When I read the Moynahan quote, my first thought was that he is wrong - and in a very fundamental way. Everyone's "facts" are always and have always been what they privately think they are. I think modern neuroscience strongly agrees with me. Nobody has any ability to directly observe the world we live in - all we have access to is highly processed interpretations of it through neural processing operations whose mechanisms nobody has the faintest clue about yet. To say they aren't "entitled" to them is essentially to say they don't have the right to think what they want to think privately. And that implies some kind of thought policing. Certainly it implies censorship.

It seems to me that what this always boils down to is who gets to decide what ideas and information is allowed to be propagated to where other people can see it. And, of course, librarians have a deep interest in how this argument plays out.

And - on the Free Press - your depiction of them made me laugh. I was one of the founding members but dropped my subscription after the platform took what my perception told me was a persistent move leftward in its handling of virtually every political event - with the exception of anything having to do with Israel, which is sacrosanct and off limits for Bari Weiss. Most telling was their handling of the comments section. At first, they only censored highly abusive comments. But then after awhile they began acting like what the conspiracy theorists accused Facebook and Twitter of at their worst. People began dropping their subscriptions in droves and many have gone to other substacks where they trade stories about what they were put on timeout or banned for. There was a troll, who started out with the pen-name "Comprof" who seemed to have some kind of vendetta against Bari, mercilessly and very abusively derided virtually everything in the FP and it's "troglodyte" readership. He would periodically remind everyone what a hypocrite Bari is, for while she was a student at Columbia, she personally spearheaded an activist movement attempting to have a middle-eastern studies professor fired, whose sole crime seems to have been that he was decidedly "anti-Zionist" in his classes. Comprof eventually did get banned. He payed for another subscription, resurrecting himself as "Comprof 2.0" (gotta give this guy credit for a sense of humor). He claimed consistently to be a black communist college professor at a midwestern University.

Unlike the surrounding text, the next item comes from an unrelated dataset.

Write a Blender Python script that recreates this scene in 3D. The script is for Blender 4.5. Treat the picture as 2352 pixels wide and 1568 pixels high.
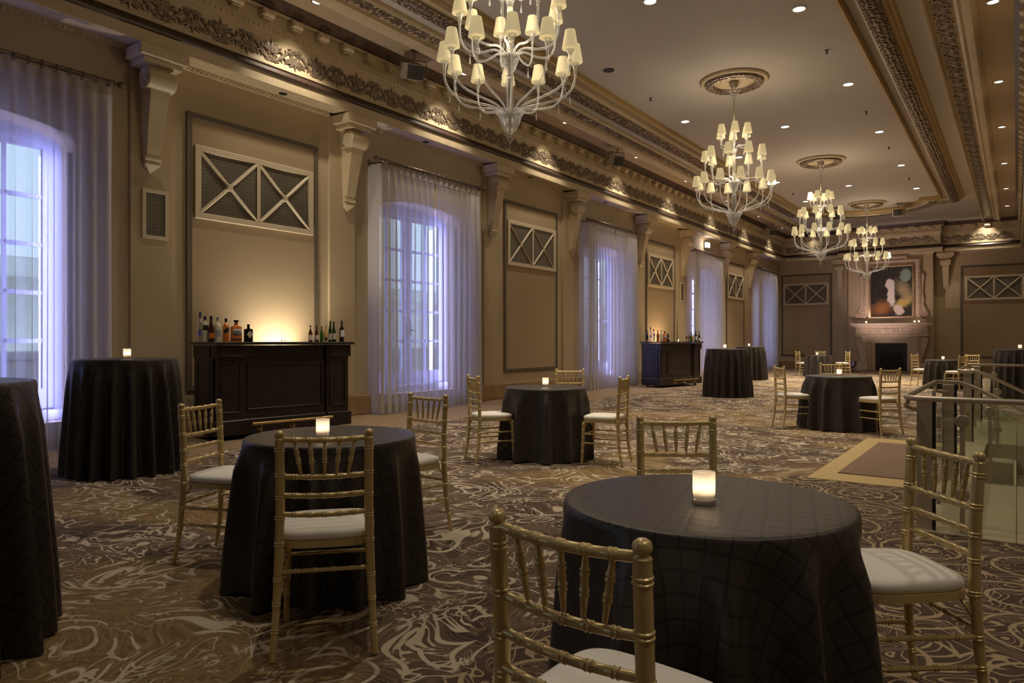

Anyway, my point in that narration is that you have depicted the FP as "Center-Right". I and virtually everyone I ever read in the comments except Comprof had the opposite opinion - that she was creating a "Center-left" publication, decidedly at odds with her readership at the time. She had this one big chance to get into the market as a result of her highly publicized exit from the NYT and capitalized on it like she had Hearst blood in her veins - I'll give her that. But she really, really wanted to be working for a leftwing publication like the NYT, except for that Israel thing.

I also subscribe to Quillette. I like Quillette by and large - the long form essays generally have a lot more meat to them than most outlets produce (I also subscribe to Unherd). But in some ways it suffers from a similar bias that the FP does. If you look at their articles over the last year, say, you'll be hard pressed to come up with more than one or two that could make what one would honestly call a conservative case for anything. The were big on deconstructing the Canadian myth of Indian children burials and all that. But on pretty much everything else, I could just as well be reading an MSM publication, only better written. Unherd is all over the map. It's Kathleen Stock's home right now. And they regularly feature some interesting articles by conservitive-ish writers. But it's 10-1 the other way. I think the problem is that people who have been trained to write have come through programs utterly dominated 100% by far-left thinking people. They end up just not knowing how left of center they think the center is.

I don't consider myself a hardcore conservative by any means. More of a libertarian. The way I look at labels like these is that one probably ought to define them statistically. Look for where the median voter stands. That's the center. There is some probability distribution spread around that center - doesn't have to be uniform (gaussian). But the tails go way out both ways. Most writers in all these publications discussed in your essay and by me here are somewhere left of that median.